No tardamos mucho más que lo que llevó devorar los sandwiches de camarones en descubrir que el hotel de al lado del Muelle (sí, y yo que me había caminado 10 cuadras para cada lado) no veía el invierno como un impedimento para alquilar bicicletas. Así que abonamos lo correspondiente y comenzamos a mover las piernas, todos sobre dos ruedas y mi hermana, también en un intento de crear anécdotas para el estante, en un triciclo muy cómico. Recorrimos así en fila toda la costa, pasando por palmeras, calles de hormigón y una o dos cabañas, pero siempre con el mar a nuestra derecha. No fue hasta que descubrimos que ya comenzábamos a dejar Ventura que decidimos girar los manubrios y emprender la vuelta.
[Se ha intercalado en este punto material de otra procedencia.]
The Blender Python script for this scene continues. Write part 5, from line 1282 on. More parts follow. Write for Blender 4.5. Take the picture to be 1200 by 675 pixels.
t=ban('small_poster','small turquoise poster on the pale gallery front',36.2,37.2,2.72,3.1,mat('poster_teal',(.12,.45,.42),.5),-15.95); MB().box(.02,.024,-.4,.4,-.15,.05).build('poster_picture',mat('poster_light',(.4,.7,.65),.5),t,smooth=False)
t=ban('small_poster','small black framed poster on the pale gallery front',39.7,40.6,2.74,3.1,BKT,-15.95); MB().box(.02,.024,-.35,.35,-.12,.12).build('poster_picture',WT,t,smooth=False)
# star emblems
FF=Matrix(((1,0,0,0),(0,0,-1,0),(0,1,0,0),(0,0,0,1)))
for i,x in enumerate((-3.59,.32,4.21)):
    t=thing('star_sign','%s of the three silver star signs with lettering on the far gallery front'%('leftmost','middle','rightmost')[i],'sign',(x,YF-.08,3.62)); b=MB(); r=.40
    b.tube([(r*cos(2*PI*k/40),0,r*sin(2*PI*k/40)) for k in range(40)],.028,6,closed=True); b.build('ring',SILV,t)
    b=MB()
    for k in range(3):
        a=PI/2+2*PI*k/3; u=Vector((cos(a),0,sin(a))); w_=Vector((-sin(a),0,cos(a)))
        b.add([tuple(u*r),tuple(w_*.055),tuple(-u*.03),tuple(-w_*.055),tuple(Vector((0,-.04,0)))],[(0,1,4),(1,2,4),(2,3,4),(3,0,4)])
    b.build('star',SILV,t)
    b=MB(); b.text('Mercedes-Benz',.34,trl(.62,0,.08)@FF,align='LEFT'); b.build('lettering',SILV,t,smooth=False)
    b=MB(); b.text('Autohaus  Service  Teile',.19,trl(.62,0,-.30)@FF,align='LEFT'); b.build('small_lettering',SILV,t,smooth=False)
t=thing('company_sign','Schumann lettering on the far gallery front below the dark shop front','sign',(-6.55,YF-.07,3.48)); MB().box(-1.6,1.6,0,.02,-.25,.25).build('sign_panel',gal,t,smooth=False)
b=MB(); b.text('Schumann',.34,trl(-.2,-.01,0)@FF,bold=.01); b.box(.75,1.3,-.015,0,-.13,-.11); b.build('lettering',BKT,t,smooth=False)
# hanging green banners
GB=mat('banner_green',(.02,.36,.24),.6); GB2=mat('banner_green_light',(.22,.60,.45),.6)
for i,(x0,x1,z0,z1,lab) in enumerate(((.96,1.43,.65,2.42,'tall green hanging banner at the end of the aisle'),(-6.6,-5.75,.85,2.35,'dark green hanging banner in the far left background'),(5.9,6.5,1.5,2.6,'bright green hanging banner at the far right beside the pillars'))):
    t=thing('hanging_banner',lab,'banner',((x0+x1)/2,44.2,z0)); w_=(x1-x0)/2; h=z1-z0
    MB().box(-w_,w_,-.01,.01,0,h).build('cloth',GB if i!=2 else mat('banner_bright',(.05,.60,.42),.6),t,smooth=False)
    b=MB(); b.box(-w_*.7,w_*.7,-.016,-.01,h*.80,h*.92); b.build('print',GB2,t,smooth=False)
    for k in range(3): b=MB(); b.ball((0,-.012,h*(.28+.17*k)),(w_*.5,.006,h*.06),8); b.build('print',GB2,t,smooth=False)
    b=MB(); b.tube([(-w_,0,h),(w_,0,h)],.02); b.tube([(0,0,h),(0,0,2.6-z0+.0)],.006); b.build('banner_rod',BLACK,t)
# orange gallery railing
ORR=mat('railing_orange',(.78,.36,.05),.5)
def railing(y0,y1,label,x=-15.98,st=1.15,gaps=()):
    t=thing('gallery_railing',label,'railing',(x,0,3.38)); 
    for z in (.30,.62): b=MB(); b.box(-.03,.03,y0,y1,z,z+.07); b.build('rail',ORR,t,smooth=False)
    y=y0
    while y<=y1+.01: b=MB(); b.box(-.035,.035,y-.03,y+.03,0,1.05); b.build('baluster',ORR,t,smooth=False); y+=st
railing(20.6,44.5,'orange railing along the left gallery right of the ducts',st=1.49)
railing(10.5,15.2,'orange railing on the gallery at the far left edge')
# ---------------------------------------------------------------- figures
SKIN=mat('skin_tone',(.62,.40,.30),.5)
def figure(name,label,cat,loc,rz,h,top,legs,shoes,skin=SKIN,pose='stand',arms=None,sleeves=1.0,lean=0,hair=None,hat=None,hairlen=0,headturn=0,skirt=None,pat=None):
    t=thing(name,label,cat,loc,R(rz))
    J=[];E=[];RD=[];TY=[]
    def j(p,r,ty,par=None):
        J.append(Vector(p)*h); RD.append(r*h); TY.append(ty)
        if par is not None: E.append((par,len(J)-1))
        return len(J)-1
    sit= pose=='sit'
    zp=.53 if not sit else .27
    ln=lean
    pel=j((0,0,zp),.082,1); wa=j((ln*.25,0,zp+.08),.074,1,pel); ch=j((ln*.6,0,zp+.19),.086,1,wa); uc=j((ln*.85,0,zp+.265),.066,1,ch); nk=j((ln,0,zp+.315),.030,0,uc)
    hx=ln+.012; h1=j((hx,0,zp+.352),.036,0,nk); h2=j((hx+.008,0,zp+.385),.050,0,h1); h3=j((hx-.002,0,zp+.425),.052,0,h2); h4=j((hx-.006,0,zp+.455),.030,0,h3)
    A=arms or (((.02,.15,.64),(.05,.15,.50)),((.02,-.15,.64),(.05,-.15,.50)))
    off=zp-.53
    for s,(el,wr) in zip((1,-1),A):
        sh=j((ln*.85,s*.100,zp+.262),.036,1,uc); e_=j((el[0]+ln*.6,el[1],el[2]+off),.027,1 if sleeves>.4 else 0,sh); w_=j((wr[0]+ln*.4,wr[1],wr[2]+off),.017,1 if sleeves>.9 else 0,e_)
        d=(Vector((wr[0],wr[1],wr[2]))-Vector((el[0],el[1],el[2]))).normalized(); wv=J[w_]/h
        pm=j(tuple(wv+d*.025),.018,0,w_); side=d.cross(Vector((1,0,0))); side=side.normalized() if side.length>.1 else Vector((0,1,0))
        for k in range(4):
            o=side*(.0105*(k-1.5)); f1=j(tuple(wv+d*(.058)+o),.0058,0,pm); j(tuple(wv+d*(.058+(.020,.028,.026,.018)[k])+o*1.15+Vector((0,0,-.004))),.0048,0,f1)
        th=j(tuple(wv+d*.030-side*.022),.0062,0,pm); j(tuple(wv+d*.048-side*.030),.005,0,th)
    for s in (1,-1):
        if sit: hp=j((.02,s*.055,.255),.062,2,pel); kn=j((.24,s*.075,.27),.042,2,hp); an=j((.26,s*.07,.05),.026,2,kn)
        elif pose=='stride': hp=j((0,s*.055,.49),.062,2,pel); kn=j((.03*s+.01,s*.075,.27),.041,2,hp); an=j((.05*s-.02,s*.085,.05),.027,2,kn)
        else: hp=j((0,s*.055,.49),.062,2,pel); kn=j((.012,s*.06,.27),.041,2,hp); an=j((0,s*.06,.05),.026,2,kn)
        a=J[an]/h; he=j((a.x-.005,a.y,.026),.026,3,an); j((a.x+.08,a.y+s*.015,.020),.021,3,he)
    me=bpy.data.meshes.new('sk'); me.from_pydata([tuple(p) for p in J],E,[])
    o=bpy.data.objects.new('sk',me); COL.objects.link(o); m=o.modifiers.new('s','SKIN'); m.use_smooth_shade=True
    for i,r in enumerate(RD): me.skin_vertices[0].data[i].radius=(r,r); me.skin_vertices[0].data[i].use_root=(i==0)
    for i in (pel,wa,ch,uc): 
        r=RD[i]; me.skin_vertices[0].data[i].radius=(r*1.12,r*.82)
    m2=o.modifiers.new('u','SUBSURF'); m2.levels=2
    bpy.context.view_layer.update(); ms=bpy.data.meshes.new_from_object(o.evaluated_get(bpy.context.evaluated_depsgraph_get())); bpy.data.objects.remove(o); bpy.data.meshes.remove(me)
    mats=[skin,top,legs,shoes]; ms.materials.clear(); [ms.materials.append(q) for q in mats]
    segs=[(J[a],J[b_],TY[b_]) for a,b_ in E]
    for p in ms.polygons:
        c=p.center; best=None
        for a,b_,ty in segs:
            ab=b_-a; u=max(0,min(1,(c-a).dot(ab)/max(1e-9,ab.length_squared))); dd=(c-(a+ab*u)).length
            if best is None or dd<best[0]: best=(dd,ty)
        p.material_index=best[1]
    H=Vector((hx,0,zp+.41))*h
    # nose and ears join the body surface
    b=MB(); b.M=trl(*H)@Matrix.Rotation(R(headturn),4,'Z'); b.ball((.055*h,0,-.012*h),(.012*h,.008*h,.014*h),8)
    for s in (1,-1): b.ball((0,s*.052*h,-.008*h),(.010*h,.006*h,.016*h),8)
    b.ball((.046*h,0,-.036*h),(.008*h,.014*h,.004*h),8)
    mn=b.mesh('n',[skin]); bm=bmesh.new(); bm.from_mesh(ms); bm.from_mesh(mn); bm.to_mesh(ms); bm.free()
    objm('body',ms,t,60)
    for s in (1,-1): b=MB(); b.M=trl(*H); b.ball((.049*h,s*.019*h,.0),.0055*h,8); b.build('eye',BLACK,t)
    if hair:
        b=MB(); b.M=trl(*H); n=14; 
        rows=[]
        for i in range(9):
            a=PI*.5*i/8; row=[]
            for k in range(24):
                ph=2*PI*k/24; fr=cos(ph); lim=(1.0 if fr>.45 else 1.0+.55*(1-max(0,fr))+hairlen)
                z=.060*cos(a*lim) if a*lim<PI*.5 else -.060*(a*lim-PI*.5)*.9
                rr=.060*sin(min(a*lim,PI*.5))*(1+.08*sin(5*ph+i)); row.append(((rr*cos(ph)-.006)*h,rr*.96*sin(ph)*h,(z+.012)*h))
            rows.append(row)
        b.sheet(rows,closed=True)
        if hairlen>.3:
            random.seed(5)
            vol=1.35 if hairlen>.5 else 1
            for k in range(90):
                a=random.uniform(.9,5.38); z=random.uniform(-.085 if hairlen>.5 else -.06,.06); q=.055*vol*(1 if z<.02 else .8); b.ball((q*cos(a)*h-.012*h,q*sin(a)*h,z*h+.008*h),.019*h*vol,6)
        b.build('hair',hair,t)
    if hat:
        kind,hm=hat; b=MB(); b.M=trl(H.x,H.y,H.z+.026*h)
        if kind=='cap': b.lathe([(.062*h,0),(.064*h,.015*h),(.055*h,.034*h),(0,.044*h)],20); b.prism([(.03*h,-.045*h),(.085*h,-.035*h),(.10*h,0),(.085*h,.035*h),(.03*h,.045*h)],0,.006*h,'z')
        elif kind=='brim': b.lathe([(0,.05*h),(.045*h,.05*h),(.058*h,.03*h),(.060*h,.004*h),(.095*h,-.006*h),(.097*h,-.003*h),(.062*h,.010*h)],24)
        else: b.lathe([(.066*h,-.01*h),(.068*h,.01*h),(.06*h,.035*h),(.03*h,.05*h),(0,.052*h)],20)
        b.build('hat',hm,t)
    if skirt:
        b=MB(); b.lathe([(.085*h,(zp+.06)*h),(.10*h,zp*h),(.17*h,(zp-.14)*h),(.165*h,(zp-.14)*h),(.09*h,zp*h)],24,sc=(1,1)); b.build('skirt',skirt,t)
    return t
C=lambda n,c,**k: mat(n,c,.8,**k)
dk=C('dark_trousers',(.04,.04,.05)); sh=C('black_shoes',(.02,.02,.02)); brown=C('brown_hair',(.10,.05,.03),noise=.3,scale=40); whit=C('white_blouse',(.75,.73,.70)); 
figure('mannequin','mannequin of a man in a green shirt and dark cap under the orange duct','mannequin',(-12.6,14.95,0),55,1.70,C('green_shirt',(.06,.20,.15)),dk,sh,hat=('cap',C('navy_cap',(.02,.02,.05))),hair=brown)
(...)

Así terminó nuestro viaje por Ventura, un pueblo que a primera vista parecería no tener mucho para ofrecer. Sin embargo, si alguien me pregunta por qué no volvería a pisar Ventura no contestaría que es por falta de actividades, si no por falta de paisajes. Sus palmeras ordinarias pueden ser lindas pero de ninguna manera se asemejan a los cerros que bordean Santa Bárbara o los acantilados soñados del Big Sur. De todas maneras, quiero dejar aclarado que en mi opinión para visitar un lugar no hace falta que nos prometan Teatros Chinos o lobos marinos, a veces cuando los días sobran esta bueno dedicarle un día a estar con las personas que nos acompañan en vez de con el lugar que estamos visitando. Sí, quitaría a Ventura del itinerario, pero de ninguna manera quitaría las risas que compartí con mi familia corriendo los pies para que el agua no nos moje o el sentimiento del viento en nuestras caras mientras pedaleamos nuestras bicicletas en un intento inútil por alcanzar el horizonte.